Le Silence de la Mer (France, 1947):

Jean-Pierre Melville's great, too little-remembered debut, and a classic example of circumstance leading to aesthetic advance. In a snowy idyll in occupied France, an old man (Jean-Marie Robian) and his niece (Nicole Stéphane) have their isolated household invaded by the German officer (Howard Vernon) assigned as their tenant. Despite the defiant silence of his hosts, the officer, a cultured, gentle soul, respectfully keeps his distance. Soon a nightly routine is forged by the trio, the uncle chewing on his pipe and the niece knitting, both wordless, while the German prattles on, ardently, about his dreams for the war ("Great things will come out of it"), his love of music, his childhood, his admiration for Beauty and the Beast, and so on.

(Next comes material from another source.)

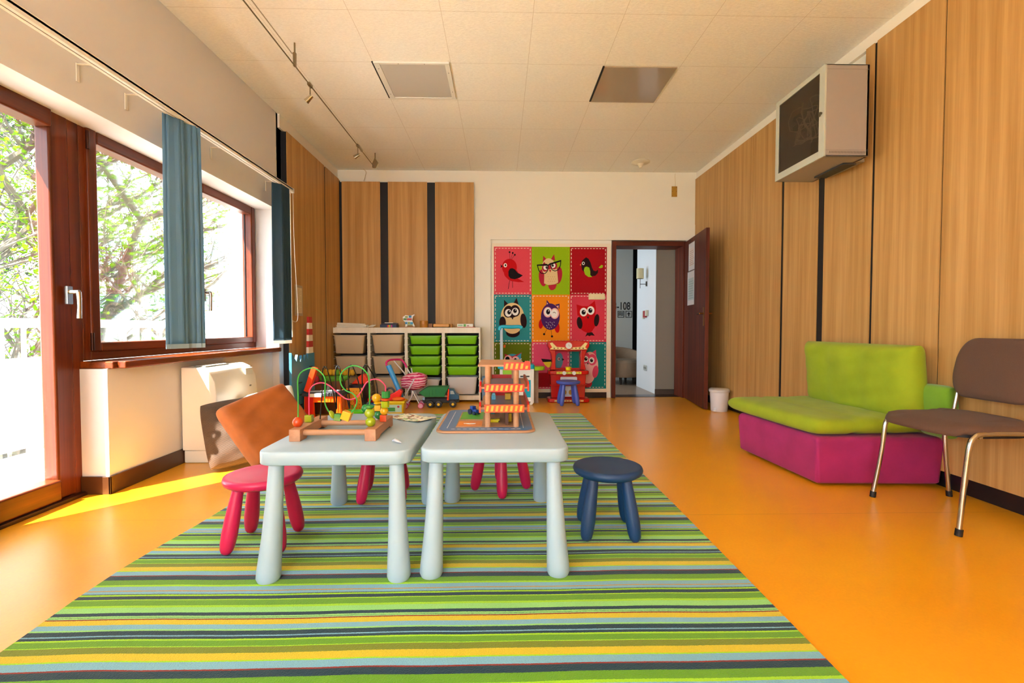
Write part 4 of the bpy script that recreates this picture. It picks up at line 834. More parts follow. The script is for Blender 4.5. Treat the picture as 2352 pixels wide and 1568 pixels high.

Adapting virtually untouchable material -- Vercos' clandestinely written, furtively distributed Resistance saga -- with no budget or union card, Melville reinvented notions of cinema. The story, barring the uncle's narration is, essentially one character's monologue, and, except for a few brief flashbacks and one extended sequence, bound to the confines of the living room. This dramatic stasis pushes Melville into a vein of concentrated, expressive filmic intimacy since mined by such giants as Dreyer, Bresson and Astruc, not to mention the director's own late gangster movies -- emotions throb beneath cool surfaces, gestures acquire sudden eloquence, everything is interiorized. Delicacy of feeling is shaded into the pricking of a finger, the line of a profile, the blinding light of a woman's gaze. The spirituality that runs through Melville's work here gets one of its most explicit outlets -- for Vernon, the patch of living room serves as both stage and confessional, a buffer zore between low-angle fireplace flames and high-angle angelical statuary. By the time he's returned from Paris with his illusions in tatters in time for Stéphane's final adieu, Vernon's voice and the hosts' silence have melded into a moment of mutual culpability sublimely acknowledged and transcended. The extraordinarily evocative cinematography is by Henri Decaë. In black and white.